Top of the Pops 1979: 14/06/79

Shown on BBC4
Watched by Chris Arnsby

Mike Read. "Hello chums. Are you sitting comfortably? Then we'll begin the continuing story of Top of the Pops."

Chart music: Sister Sledge, We Are Family [8].

Match: Boogie Man [68]. "Watch out/He's gonna get you/The boogie man!" Disco has been around for ages. I'm amazed it has taken this long for someone to make the bogey man/boogie man connection. Shame it couldn't have been a better song.

McFadden & Whitehead: Ain't No Stoppin' Us Now [5]. At the start of the performance the camera tracks across the Top of the Pops studio towards McFadden and Whitehead and goes past them. It looks like a mistake; as if the vision mixer has missed his cue to cut to another camera. Instead the song introduction continues and the camera keeps panning along behind the back of the audience until we see the Top of the Pops orchestra and conductor Johnny Pearson, who grins at the camera. In an unbroken shot the camera keeps panning left and now The Maggie Stredder Singers, who often provide vocal backing, can be seen clapping along. "Ain't no stoppin' us now," they sing and from off-screen McFadden & Whitehead give the next line, "we're on the move." We don't see McFadden and Whitehead again until the camera crane swings behind The Maggie Stredder Singers and starts a slow zoom towards McFadden and Whitehead on stage. Two things surprise. The emphasis on the orchestra and The Maggie Stredder Singers, and the length of time this single shot lasts; 75 seconds, that's ages in a show like Top of the Pops. Had someone from the Musicians Union been sniffing around? The Maggie Stredder Singers are credited this week which hasn't happened for some time. Was this all done so the BBC could prove it wasn't breaching its Musicians Union agreement? Or is this just the Top of the Pops taking advantage of a song with a long introduction to show off and do something a bit different?
Lene Lovich: Say When [24].Legs & Co dance to Lene Lovich's disappointing follow up to Lucky Number. Spangley leotards and marching on the spot are the order of the day. Through the magic of technology Legs & Co are doubled in the long shots so there appears to be 12 of them; that's 24 legs in total.

Gerry Rafferty: Night Owl [26]. Now here's Gerry Rafferty with his disappointing follow up to Baker Street. Gerry doesn't like coming to the Top of the Pops studio so instead we see another boring promo film of session musicians pretending to record the song in a studio. Unlike the film for Baker Street there's no archive footage of London to get excited over.

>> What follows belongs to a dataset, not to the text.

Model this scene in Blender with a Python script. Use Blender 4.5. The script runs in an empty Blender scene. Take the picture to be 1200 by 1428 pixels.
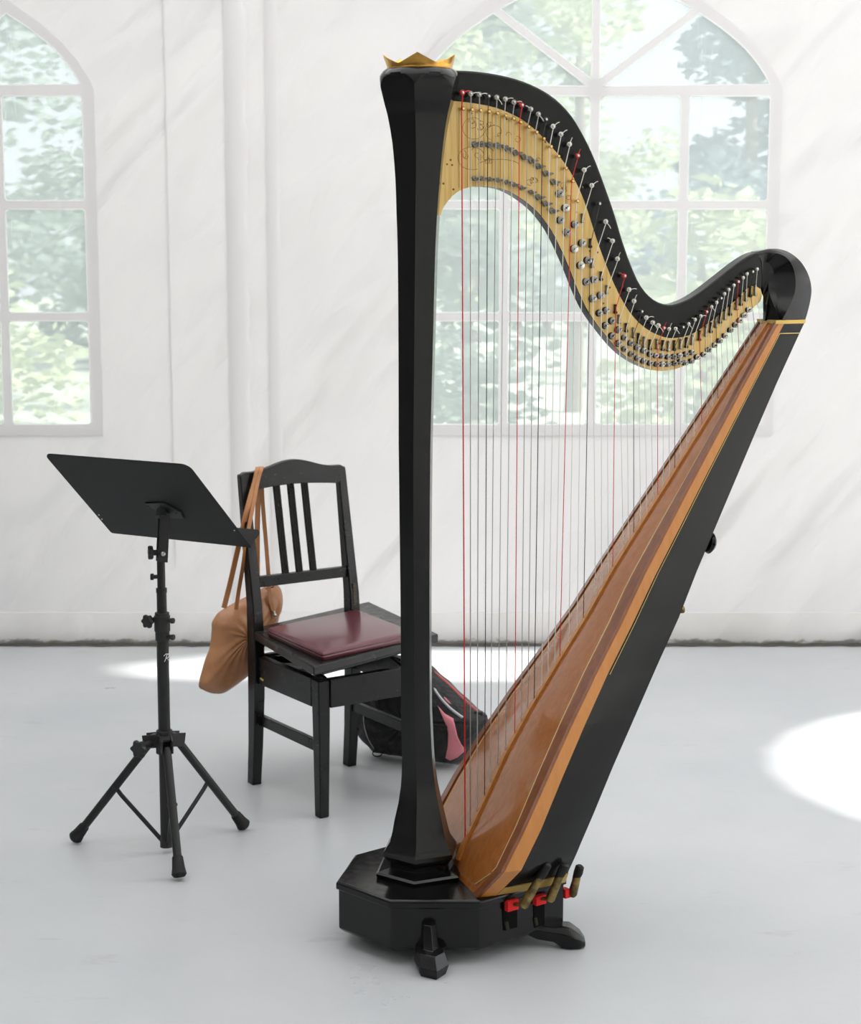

Quantum Jump: The Lone Ranger [16]. BBC4 has skipped a show presented by J**** S***** which means we enter a block of songs repeated from the Paul Burnett edition.

Edwin Starr: H-A-P-P-Y Radio [10]. Presumably H.A.P.P.Y is an acronym. I'm stuck on what the Y could stand for.

Tubeway Army: Are ‘Friends’ Electric? [7]. Gary stares sulkily at the audience. They stare back. Impasse. 
When she looks over to check, Anita Ward is delighted that the bell has indeed been rung.
Janet Kay: Silly Games [41]. The guitarist in the white cap is brilliant, he really gets into the music he's playing. Meanwhile a gang of idiots in the audience wave at themselves on the studio monitor.

Earth, Wind & Fire with The Emotions: Boogie Wonderland [4]. And another chance to see the elemental chaos of this promo film. There's so many great moments to spot; the singer who wildly flails her elbows and looks like she could really injure someone; the guy holding the trombone and tambourine who tries to dance on to the stage but can't break through the heaving mass and is forced to backtrack; and the bloke who has forgotten his stage trousers and dances down the stairs wearing the top half of his costume over a pair of jeans, disappointingly Top of the Pops fades the video before this moment but it can be seen on Youtube.

Chas & Dave: Gertcha [27]. The audience have been issued with "gertcha" signs. This is an odd decision because the subsequent performance is recorded mostly as a series of close-ups and the audience can barely be seen.

Squeeze: Up The Junction [13]. A fourth repeat from the Paul Burnett edition.

Number one: Anita Ward, Ring My Bell. I'm fond of the "pew" noise which often gets used on disco records. It reminds me of the future music tv programmes like Battlestar Galactica and Buck Rogers in the 25th Century would play when they wanted to show their main characters relaxing off duty. The first verse of Ring My Bell uses the pew sound on alternate beats which seems excessive. Luckily after this it settles down. The lyrics actually include the words "ding dong." Presumably this was done because ringing a bell would sound too much like a Christmas record but it allows you to imagine how Leslie Phillips would sound singing the song.

Closing titles: John Williams, Cavatina [30].

Performance of the week: A thin week for new studio performances. Lets go for Anita Ward, Ring My Bell. Ding dong.